The River Bed!!
To find the place where England ends and England can begin?



Here you enter Hall Place grounds (see previous entry on Hall Place). Walking here is very pleasant as is crossing into Churchfield Woods. Again one quickly leaves behind the noise of the traffic on Rochester Way. Out of the woods, which would be a romantic spot to take a significant other, I passed by a cemetery and up to Bexley church. This flint church was locked unfortunately. The path comes out by the old mill (turned into a public house) and passes over the Cray again. Here is an old house by the mill. 

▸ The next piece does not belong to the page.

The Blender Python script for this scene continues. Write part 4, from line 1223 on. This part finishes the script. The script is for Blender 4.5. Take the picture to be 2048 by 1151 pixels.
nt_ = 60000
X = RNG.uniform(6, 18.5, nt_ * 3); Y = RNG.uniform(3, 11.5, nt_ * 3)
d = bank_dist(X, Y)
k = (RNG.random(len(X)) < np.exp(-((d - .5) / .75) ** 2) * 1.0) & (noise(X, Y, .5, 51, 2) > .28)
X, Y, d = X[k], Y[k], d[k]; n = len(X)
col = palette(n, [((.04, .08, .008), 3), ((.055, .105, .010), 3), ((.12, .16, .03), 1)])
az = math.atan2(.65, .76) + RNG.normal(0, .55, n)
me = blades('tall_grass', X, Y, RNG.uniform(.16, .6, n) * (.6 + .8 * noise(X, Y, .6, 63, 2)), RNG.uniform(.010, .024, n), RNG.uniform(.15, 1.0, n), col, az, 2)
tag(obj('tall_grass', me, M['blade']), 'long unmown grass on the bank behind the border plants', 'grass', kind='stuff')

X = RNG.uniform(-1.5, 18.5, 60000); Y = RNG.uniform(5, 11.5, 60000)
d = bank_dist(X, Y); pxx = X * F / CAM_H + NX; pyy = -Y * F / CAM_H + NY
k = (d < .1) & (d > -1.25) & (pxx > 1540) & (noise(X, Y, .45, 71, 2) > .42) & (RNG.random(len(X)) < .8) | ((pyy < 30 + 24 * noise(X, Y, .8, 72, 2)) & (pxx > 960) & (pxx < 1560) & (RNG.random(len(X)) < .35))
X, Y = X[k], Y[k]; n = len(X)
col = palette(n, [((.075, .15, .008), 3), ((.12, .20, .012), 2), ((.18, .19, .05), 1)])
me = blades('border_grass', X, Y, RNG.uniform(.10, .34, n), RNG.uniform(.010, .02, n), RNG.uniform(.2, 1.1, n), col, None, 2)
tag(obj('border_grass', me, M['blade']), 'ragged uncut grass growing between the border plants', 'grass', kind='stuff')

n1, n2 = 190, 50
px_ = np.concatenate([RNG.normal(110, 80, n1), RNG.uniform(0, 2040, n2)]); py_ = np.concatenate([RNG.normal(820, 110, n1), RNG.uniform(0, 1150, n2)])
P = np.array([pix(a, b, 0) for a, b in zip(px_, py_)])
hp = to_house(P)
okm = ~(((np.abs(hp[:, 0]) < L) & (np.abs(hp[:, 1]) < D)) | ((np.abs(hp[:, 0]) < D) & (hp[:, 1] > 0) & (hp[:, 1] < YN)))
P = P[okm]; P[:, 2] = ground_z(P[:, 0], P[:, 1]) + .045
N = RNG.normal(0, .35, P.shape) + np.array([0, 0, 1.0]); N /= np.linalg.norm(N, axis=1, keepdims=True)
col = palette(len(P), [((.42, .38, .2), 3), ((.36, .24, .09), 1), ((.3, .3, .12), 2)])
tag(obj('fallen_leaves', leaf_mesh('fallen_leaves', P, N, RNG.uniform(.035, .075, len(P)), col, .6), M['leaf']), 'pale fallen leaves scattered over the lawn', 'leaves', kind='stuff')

Bexley – a borough of many surprises. Bromley – the London Borough
Foots Cray meadow is a pleasant spot for walking, picnicking and taking the air and is very well used for these purposes. The walk continues by the Cray until it reaches All Saints Church Foots Cray. 
This is an ancient church from 1330 although altered in the 19th Century reached from its Lych gate by an avenue of small yew trees. I was not able to see the interior but it has many historic artefacts.


There is also an old black and white house in the high street 
and a view of the coca cola™ bottling plant that was famous for taking tap water and selling it as Dasani. I walked past the crumbling grandstand (well not very grand) of Cray Wanderers Football Club and some overgrown allotments to come out onto a hill with a pitch and putt course and three giant redwoods. In California (where these trees are native) one of the trees has a tunnel cut through it and one can drive a car through it. These trees could have a tunnel cut for a bicycle or mopèd. This is Sidcup Place and there is a mansion 
with a beautiful walled garden, full of lavender, roses and other flowering plants. I pressed on across the Sidcup Bypass via tunnels under the roundabout and entered Scadbury Park. This was where the signage almost stopped but I managed to get through the fields and woods towards the old moated manor house of Scadbury. 
Very much a picturesque ruin it needs an artist to paint it. There were two wells, one on the other side of the moat so this must be the well of loneliness.
After seeing this romantic spot I got rather lost in the Oak and Birch woods of Scadbury Park. Eventually I found Paul’s Cray Road and crossed into National Trust land at Pett’s Wood. I looked for and missed the William Willets sundial. Willets was a London builder and madman who wanted more work from his men (according to one story) or who wanted to play golf later in the evening (according to another). Instead of getting up earlier and doing all his work so he could go home early he had the hair brained notion of setting the clocks forward by 80 minutes in summer and back by 80 minutes in autumn. This scheme was later modified and adopted by Lloyd George during the first world war and has continued ever since. 
Pett’s wood has substantial suburban houses as per the picture, 
and no doubt substantial suburban residents. The public houses were filled to bursting with football fans so I had a take away from a kebab shop where I got a moderately good kebab.

Chalybeate is iron water, with a few other minerals and is the same type of water that feeds Tonbridge Wells.